Sophie VALLEIX, Responsable d'ABioDoc

Numéro 158 – Juillet-Août 2010


Le 16 septembre 2010, une convention a été signée entre ABioDoc /VetAgro Sup et un partenaire québécois, le CETAB+/Cegep de Victoriaville, lors d’une conférence de presse qui se déroulait au Québec.

Cette entente permettra d’augmenter la quantité d’information disponible pour les utilisateurs de la Biobase car la veille et l’alimentation de celle-ci seront assurées à la fois au Québec et en France. L’entente prévoit également l’édition d’une revue bibliographique commune regroupant toutes les notices indexées dans le mois. Le Biopresse deviendra ainsi franco-québécois.

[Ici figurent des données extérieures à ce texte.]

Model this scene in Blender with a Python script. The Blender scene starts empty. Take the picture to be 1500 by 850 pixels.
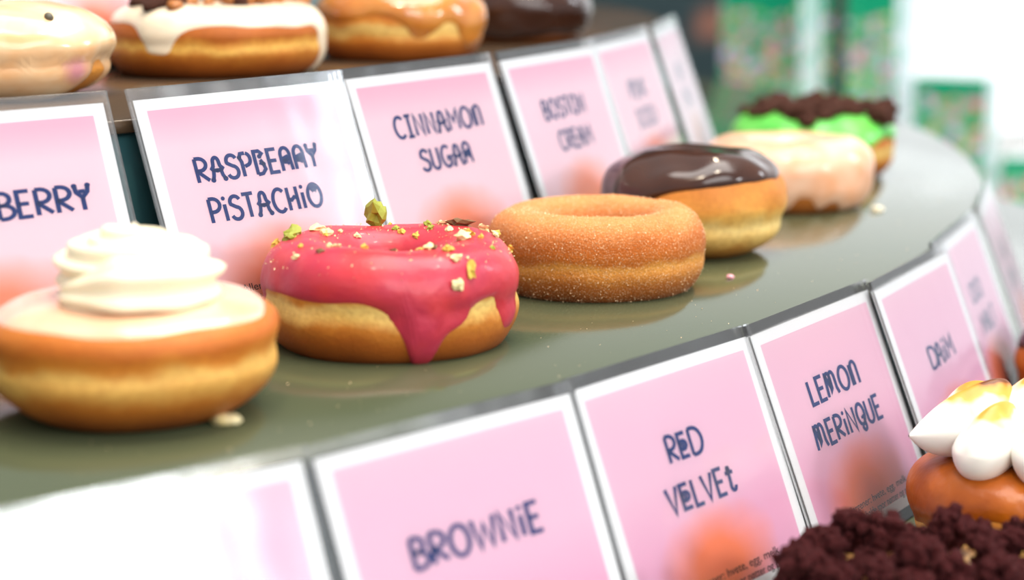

Les conseillers, enseignants et organisations du Québec ont déjà pu « toucher du doigt » les expressions, termes techniques et mots-clés
particuliers des Français. Deux journées de formation à la base de données documentaire Biobase ont réuni une cinquantaine de personnes à Victoriaville. Ils ont, par exemple, appris qu’un « itinéraire technique » n’est autre qu’une « régie technique » et que, de même, la « conduite d’élevage » est le mot utilisé en France pour la régie d’élevage… Si des équivalences de mots-clés (avec des renvois) vont être réalisées en concertation entre ABioDoc et le CETAB+, les Français pourront cependant découvrir les termes des Québécois, en lisant les résumés réalisés par le CETAB+ dans la revue bibliographique Biopresse ou dans la Biobase. Ils traduiront alors « vache-veau » par « vache allaitante », etc. Si quelques adaptations seront nécessaires, les termes utilisés de part et d’autre de l’Atlantique restent néanmoins faciles à comprendre pour les uns et les autres.

Les formations réalisées au Québec ont montré l’intérêt des références de la Biobase pour les Québécois. Par exemple, les problèmes de tavelure ou de mammite sont par exemple sensiblement identiques d’un côté ou de l’autre de l’Atlantique. Par ailleurs, le climat et les paysages québécois, dans les régions les plus habitées, ne sont pas sans rappeler ceux du Massif Central, en plus froid et en plus grands, certes… Côté français, l’organisation économique du secteur laitier québécois est largement commentée… Un chercheur d’Arvalis avait, par  ailleurs, dès le mois de février dernier, déclaré que les résultats de recherche en modélisation provenant des Etats-Unis l’intéressaient particulièrement.

Des partenaires qui se ressemblent

Statutairement, ABioDoc et le CETAB+ sont des organisations qui se ressemblent : ils sont tous deux un service/département d’un établissement d’enseignement supérieur agricole (VetAgro Sup pour ABioDoc et le Cégep de Victoriaville pour le CETAB+), ils dépendent de leur ministère de l’Agriculture, ont des équipes de taille similaire (avec des missions de transfert, de conseils et d’animation en plus de la veille technologique pour le CETAB+) et participent à des projets de recherche et de développement.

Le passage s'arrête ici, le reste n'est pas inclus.